The report notes that, “Over the last decade, the State has reimbursed school districts for less than a third of their actual special education costs. Because these programs and services are mandated by the federal Individuals with Disabilities Education Act (IDEA), the state’s low reimbursement rate forces school districts to use funds slated for the education of all students to cover the shortfall in special education funding.”

The report, the full title of which is: Wisconsin’s Special Education Funding Crunch: How State Underfunding Disproportionately Harms Students in High-Poverty Districts, also finds that the burden of addressing the state’s low reimbursement rate falls disproportionately on districts with a higher proportion of low income students.  
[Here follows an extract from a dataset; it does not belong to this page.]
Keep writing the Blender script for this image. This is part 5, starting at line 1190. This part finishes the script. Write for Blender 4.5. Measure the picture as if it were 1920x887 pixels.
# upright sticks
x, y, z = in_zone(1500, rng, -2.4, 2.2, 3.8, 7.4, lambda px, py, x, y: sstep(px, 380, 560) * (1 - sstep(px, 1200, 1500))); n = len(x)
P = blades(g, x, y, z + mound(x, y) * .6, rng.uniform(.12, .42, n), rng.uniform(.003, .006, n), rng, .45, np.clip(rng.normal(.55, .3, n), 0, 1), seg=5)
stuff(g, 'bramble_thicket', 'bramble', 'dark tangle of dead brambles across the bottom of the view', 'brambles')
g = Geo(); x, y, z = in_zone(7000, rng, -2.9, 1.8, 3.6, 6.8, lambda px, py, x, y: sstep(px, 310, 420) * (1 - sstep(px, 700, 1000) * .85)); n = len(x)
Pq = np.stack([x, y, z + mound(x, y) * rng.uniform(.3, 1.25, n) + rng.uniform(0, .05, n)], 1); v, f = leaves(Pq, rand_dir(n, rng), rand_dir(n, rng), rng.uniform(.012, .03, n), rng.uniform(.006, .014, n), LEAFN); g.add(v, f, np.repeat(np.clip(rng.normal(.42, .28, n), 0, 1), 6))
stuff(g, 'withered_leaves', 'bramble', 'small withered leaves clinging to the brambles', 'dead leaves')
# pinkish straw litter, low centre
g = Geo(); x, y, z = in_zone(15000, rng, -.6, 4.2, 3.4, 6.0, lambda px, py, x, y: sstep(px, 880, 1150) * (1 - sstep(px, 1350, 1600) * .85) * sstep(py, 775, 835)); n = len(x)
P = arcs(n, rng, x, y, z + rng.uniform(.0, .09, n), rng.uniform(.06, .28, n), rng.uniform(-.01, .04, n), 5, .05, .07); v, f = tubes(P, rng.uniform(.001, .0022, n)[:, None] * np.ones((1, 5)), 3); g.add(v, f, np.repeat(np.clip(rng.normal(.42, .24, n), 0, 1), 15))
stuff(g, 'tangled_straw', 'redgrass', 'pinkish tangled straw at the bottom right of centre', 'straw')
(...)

According to the report, high-poverty districts were forced to divert $1,818 per pupil from their general fund to subsidize the State’s underfunding of special education, compared to $1,266 in the lowest-poverty districts. The reason for this, according to the report, is that high-poverty districts tend to have more students with disabilities, so the same reimbursement rate has a greater impact on overall funding in these districts. Low-poverty districts average
11 percent students with disabilities compared to 18 percent in high-poverty districts, according to the report. 

The report also includes a new interactive map with district-by-district information that you can use to find the special education funding gaps in your district and region to help tell your district’s story.

In its 2023-25 state budget request, the DPI has asked for funding to increase the reimbursement rate to 45 percent in 2023-24 and 60 percent in 2024-25 as the first steps toward achieving an eventual 90 percent reimbursement for special education costs.  That aligns with current WASB Resolution 2.31.

Bottom line: Wisconsin’s low reimbursement rate for special education leaves Wisconsin school districts on the hook for $1.25 billion, which in turn forces those districts to divert funds intended for general education for all students to cover the shortfall in funding for special education services to students with disabilities.  Keep that in mind as you prepare to speak with lawmakers.